I thought I would just go later in the afternoon instead of doing my usual morning session. It’s early evening now and I haven’t gone. The headache has only lessened to the point that I can look at my computer screen without squinting.

When I get headaches, I typically go to the studio anyway. Dancing usually helps relieve the pain. If you caught my recent livestreams on Facebook though, you know I’ve been having a rough time on the dancing front too. Choreographing routines has gone from fun to frustrating. Over the last 2 months, Teacher and I have only had just over 5 hours of lesson time together. Rough drafts of Waltz and about half of Tango are done. The problem with rough drafts is they change. A lot.

I ended up in a bad place mentally after I spent last weekend’s practice working on Waltz and then Teacher changed most of it during Tuesday’s lesson. I left that lesson understanding less of the Waltz than I did when I arrived. Revising big chunks of choreography is all part of the process, but that leaves me with a new challenge. The 45 minutes I have with Teacher is not enough time to choreograph something new or revised and allow me to understand it enough to practice it over the weekend.

I reached out to Teacher a day or two after our lesson. We had gotten someone to record us going through the latest version of the Waltz, and after the first wall, I had zero clue what I was doing. I was just trying to put my feet where Teacher told me to. I thought maybe I’d understand it better when I played back the video. Nope.

I can see the steps I’m taking, of course, but they don’t make any sense to me. I don’t see dancing; I just see steps. After feeling like my practice time was wasted the weekend before, I didn’t feel confident about what I should work on this weekend. Should I just not bother practicing choreo until we had a more finalized draft of the routine? Was it nothing but styling and technique drills for me for awhile?

Teacher advised me to focus my practice on the pieces of the routines that I understood, like that first wall of Waltz. Makes sense. Then I’m more rehearsing than trying to teach myself, which is what practice should be.

I’m definitely feeling the lack of time to teach and learn though, and I suspect Teacher does too. Since we are developing routines to use at competition and not just learning the dances to learn them, there is a sense that we need to rush to get through as much as possible in 45 minutes. At the same time, there isn’t a rush because we don’t know when that competition will be.

Teacher seemed to be in rush mode this past Tuesday, and when I was already having trouble understanding the previous version of the Waltz, I quickly felt left behind as he made modifications.

You remember the Peanuts cartoons?  When the kids spoke, they spoke English so the viewer knew what they were saying. When the adults spoke, all you heard was “wha, wha, wha….” You could infer what they said by how the kids responded, but you really only got half of the conversation.
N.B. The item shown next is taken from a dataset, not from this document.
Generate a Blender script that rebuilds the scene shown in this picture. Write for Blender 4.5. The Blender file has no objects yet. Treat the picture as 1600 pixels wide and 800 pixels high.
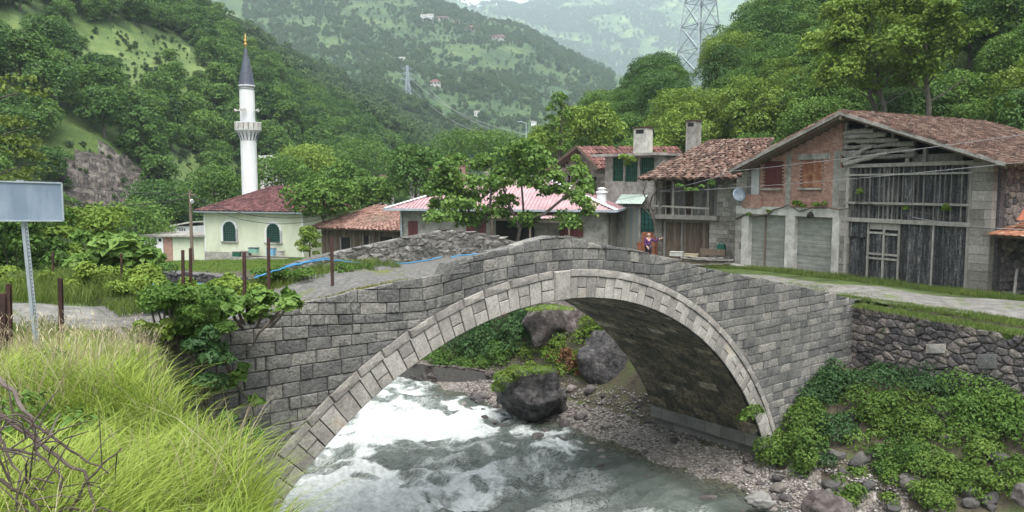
import bpy, math, random
import numpy as np
from mathutils import Vector, Matrix

# ------------------------------------------------------------------ camera, sky, sun, exposure
scene = bpy.context.scene
COL = scene.collection
CAMZ = 9.4
F = 1220.0
PITCH = math.radians(5.27)
cam_data = bpy.data.cameras.new("camera")
cam_data.sensor_width = 36.0
cam_data.lens = 36.0 * F / 1600.0
cam_data.clip_start = 0.1
cam_data.clip_end = 20000.0
cam = bpy.data.objects.new("camera", cam_data)
cam.location = (0, 0, CAMZ)
cam.rotation_euler = (math.pi / 2 - PITCH, 0, 0)
COL.objects.link(cam)
scene.camera = cam

SUN_EL, SUN_ROT = math.radians(66), math.radians(165)
world = bpy.data.worlds.new("World")
scene.world = world
world.use_nodes = True
wn = world.node_tree.nodes
wl = world.node_tree.links
wn.clear()
w_out = wn.new("ShaderNodeOutputWorld")
w_bg = wn.new("ShaderNodeBackground")
w_sky = wn.new("ShaderNodeTexSky")
w_sky.sky_type = 'NISHITA'
w_sky.sun_disc = False
w_sky.sun_elevation = SUN_EL
w_sky.sun_rotation = SUN_ROT
w_sky.dust_density = 4.0
w_sky.air_density = 1.0
w_hsv = wn.new("ShaderNodeHueSaturation")          # a closed cloud layer: the sky's blue is mostly gone
w_hsv.inputs['Saturation'].default_value = 0.22
w_bg.inputs['Strength'].default_value = 0.15
wl.new(w_sky.outputs[0], w_hsv.inputs['Color'])
wl.new(w_hsv.outputs[0], w_bg.inputs['Color'])
wl.new(w_bg.outputs[0], w_out.inputs[0])

sun_d = bpy.data.lights.new("sun", 'SUN')
sun_d.energy = 1.5
sun_d.angle = math.radians(45)
sun_d.color = (1.0, 0.96, 0.9)
sun = bpy.data.objects.new("sun", sun_d)
# direction towards the sun: Nishita rotation is measured from +Y clockwise
sd = Vector((math.sin(SUN_ROT) * math.cos(SUN_EL), math.cos(SUN_ROT) * math.cos(SUN_EL), math.sin(SUN_EL)))
sun.rotation_euler = sd.to_track_quat('Z', 'Y').to_euler()
sun.location = sd * 200
COL.objects.link(sun)

scene.view_settings.view_transform = 'Standard'
scene.view_settings.look = 'None'
scene.view_settings.gamma = 1.0
scene.view_settings.exposure = 1.5
scene.render.engine = 'CYCLES'
scene.cycles.max_bounces = 6
scene.cycles.diffuse_bounces = 3
scene.cycles.glossy_bounces = 2
scene.cycles.transmission_bounces = 3
scene.cycles.transparent_max_bounces = 8
scene.cycles.volume_bounces = 1
scene.cycles.use_denoising = True
scene.cycles.caustics_reflective = False
scene.cycles.caustics_refractive = False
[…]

That’s kinda how I felt at my last lesson. I heard things like spiral turn and chasse, which I recognized as dancing movements, but then it was just “wha, wha, wha” the rest of the time. There were even moments when Teacher was trying to tell me what I should be doing and I had to tell him I didn’t understand what he was saying at all, and so he had to demonstrate. It would turn out to be something as simple as lifting my back leg, but it was all Peanuts adult characters to me.

Nietzsche’s quote came to me as I was thinking about how I was going to structure my solo practice today. It dawned on me that maybe I was having so much trouble because I couldn’t hear the music, meaning I didn’t feel or understand the flow of the movement. It didn’t make sense to me, so in a way, it seemed insane.

“New level, new devil.”, as a wise woman once said! After Embassy Ball, I was more than eager to jump into the next challenge of Open. The enthusiasm has been turned down a bit by this first big hurdle, but that doesn’t mean I stop trying. I just might need to take a break one weekend to take care of my head. Hopefully, this coming week, I’ll start hearing the music and be able to join those dancing.